Another method, developed by Lawrence, was adapted for the project, but Wilson was invited to join the Los Alamos group, working closely with J. Robert Oppenheimer and Enrico Fermi. Wilson was in charge of running the cyclotron accelerator, and making measurements pertaining to the critical mass required for a nuclear reaction. When the first atomic bomb was tested in the New Mexico desert, he was in charge of the nuclear measurements.
The product of a strong Quaker heritage, with its emphasis on non-violence, Wilson had wrestled with his conscience over becoming part of the war effort. He decided: “...if ever the forces of darkness could be said to be lined up against the forces of light, it was at that time.”
But in 1945, after witnessing that first atomic test, Wilson was affected to his core. In “Surely You’re Joking, Mr. Feynman,” Richard Feynman, the 1965 Nobel Laureate who worked with Wilson at Los Alamos, wrote that in the midst of the widespread celebrating at the successful test, “one man, I remember, Bob Wilson, was just sitting there moping.” When Feynman asked why he was moping, Wilson said: “It’s a terrible thing that we made.”
Wilson later wrote: “I determined at that moment that having played even a small role in bringing it about, I would go all out in helping to make it become a positive factor for humanity.” He helped organize the Association of Los Alamos Scientists, and helped enlist scientists from other labs into a Federation of American Scientists. He felt that the efforts of the Federation and other scientists helped bring about civilian control of nuclear energy.

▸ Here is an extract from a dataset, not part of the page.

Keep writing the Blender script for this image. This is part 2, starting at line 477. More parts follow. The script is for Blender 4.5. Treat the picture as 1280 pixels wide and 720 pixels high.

After World War II, Wilson became a professor of physics at Cornell University. For the next 20 years, he worked at building larger and larger particle accelerators there, leading up to his appointment as director for the National Accelerator Laboratory. He was a member of the American Physical Society, the National Academy of Sciences, the American Academy of Arts and Sciences, and the American Philosophical Society. He was the author of many research and scholarly articles, and served on the editorial board of Daedalus magazine. He won the National Medal of Science and the Enrico Fermi Award, among many other prestigious scientific prizes. Following his tenure as director of Fermilab, he taught at the University of Chicago, Columbia University and Cornell University, where he was professor emeritus of physics. He also was a guest lecturer at many universities and scientific institutions. He continued his contributions to Fermilab as an architectural consultant, and as a member of the Board of Overseers of Universities Research Association, Inc., which operates Fermilab under contract to the Department of Energy.
Wilson is survived by his wife of 59 years, Jane Ynez (Scheyer) Wilson; by three sons, Jonathan of Columbus, Indiana, Daniel of Indianapolis, Indiana, and Rand of Boston, Massachusetts; by a sister, Mary Jane Greenhill of Palos Verdes Estates, California; and by four grandchildren. Plans are being formed for a memorial service at Fermilab in the spring.
Wilson’s daily routine as director of the Laboratory often began with a horseback ride on the 6,800-acre site, harking back to his formative years on a Wyoming cattle ranch.
“The idea that you could ride a hundred miles, and then ride another hundred miles, was very strong,” he once recalled. “The sky was a big sky there.”